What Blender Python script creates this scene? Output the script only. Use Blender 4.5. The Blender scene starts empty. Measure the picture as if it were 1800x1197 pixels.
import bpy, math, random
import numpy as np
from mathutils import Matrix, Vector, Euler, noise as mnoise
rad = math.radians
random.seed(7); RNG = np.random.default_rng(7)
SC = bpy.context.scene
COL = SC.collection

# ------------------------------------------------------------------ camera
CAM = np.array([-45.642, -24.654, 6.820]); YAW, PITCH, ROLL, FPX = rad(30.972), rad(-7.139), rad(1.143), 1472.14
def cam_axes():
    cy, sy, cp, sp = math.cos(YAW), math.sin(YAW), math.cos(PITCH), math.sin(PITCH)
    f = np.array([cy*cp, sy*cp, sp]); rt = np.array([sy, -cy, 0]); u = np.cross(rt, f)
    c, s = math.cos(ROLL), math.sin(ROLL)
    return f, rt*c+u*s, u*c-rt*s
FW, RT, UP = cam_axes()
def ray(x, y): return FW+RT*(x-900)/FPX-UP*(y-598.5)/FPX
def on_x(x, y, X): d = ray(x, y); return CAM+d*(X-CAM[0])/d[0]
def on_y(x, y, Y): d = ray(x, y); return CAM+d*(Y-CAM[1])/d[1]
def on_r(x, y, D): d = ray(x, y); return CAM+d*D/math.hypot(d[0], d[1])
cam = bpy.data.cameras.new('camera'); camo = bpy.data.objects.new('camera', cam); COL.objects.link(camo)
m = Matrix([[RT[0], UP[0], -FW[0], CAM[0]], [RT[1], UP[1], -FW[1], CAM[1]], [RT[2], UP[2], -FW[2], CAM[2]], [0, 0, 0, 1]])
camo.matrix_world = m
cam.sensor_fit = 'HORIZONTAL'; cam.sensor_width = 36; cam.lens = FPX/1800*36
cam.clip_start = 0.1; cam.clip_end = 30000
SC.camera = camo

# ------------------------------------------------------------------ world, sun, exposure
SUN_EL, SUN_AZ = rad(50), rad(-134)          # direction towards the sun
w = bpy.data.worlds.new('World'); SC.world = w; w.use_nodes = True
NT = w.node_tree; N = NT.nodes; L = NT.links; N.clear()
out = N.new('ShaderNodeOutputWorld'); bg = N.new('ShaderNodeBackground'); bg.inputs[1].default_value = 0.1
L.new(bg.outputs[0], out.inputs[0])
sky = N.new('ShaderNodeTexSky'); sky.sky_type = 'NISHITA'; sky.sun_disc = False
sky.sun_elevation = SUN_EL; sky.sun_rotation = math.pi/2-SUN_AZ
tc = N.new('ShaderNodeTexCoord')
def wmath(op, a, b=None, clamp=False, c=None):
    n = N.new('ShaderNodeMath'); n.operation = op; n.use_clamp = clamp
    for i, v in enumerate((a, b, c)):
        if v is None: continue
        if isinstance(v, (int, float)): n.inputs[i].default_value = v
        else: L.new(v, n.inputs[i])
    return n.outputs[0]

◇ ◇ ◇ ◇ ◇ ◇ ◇

◆ SET EXERCISE: Copy out the full material exactly as it appears.

◆ SOLVED PROBLEM:
What Blender Python script creates this scene? Output the script only. Use Blender 4.5. The Blender scene starts empty. Measure the picture as if it were 1800x1197 pixels.
import bpy, math, random
import numpy as np
from mathutils import Matrix, Vector, Euler, noise as mnoise
rad = math.radians
random.seed(7); RNG = np.random.default_rng(7)
SC = bpy.context.scene
COL = SC.collection

# ------------------------------------------------------------------ camera
CAM = np.array([-45.642, -24.654, 6.820]); YAW, PITCH, ROLL, FPX = rad(30.972), rad(-7.139), rad(1.143), 1472.14
def cam_axes():
    cy, sy, cp, sp = math.cos(YAW), math.sin(YAW), math.cos(PITCH), math.sin(PITCH)
    f = np.array([cy*cp, sy*cp, sp]); rt = np.array([sy, -cy, 0]); u = np.cross(rt, f)
    c, s = math.cos(ROLL), math.sin(ROLL)
    return f, rt*c+u*s, u*c-rt*s
FW, RT, UP = cam_axes()
def ray(x, y): return FW+RT*(x-900)/FPX-UP*(y-598.5)/FPX
def on_x(x, y, X): d = ray(x, y); return CAM+d*(X-CAM[0])/d[0]
def on_y(x, y, Y): d = ray(x, y); return CAM+d*(Y-CAM[1])/d[1]
def on_r(x, y, D): d = ray(x, y); return CAM+d*D/math.hypot(d[0], d[1])
cam = bpy.data.cameras.new('camera'); camo = bpy.data.objects.new('camera', cam); COL.objects.link(camo)
m = Matrix([[RT[0], UP[0], -FW[0], CAM[0]], [RT[1], UP[1], -FW[1], CAM[1]], [RT[2], UP[2], -FW[2], CAM[2]], [0, 0, 0, 1]])
camo.matrix_world = m
cam.sensor_fit = 'HORIZONTAL'; cam.sensor_width = 36; cam.lens = FPX/1800*36
cam.clip_start = 0.1; cam.clip_end = 30000
SC.camera = camo

# ------------------------------------------------------------------ world, sun, exposure
SUN_EL, SUN_AZ = rad(50), rad(-134)          # direction towards the sun
w = bpy.data.worlds.new('World'); SC.world = w; w.use_nodes = True
NT = w.node_tree; N = NT.nodes; L = NT.links; N.clear()
out = N.new('ShaderNodeOutputWorld'); bg = N.new('ShaderNodeBackground'); bg.inputs[1].default_value = 0.1
L.new(bg.outputs[0], out.inputs[0])
sky = N.new('ShaderNodeTexSky'); sky.sky_type = 'NISHITA'; sky.sun_disc = False
sky.sun_elevation = SUN_EL; sky.sun_rotation = math.pi/2-SUN_AZ
tc = N.new('ShaderNodeTexCoord')
def wmath(op, a, b=None, clamp=False, c=None):
    n = N.new('ShaderNodeMath'); n.operation = op; n.use_clamp = clamp
    for i, v in enumerate((a, b, c)):
        if v is None: continue
        if isinstance(v, (int, float)): n.inputs[i].default_value = v
        else: L.new(v, n.inputs[i])
    return n.outputs[0]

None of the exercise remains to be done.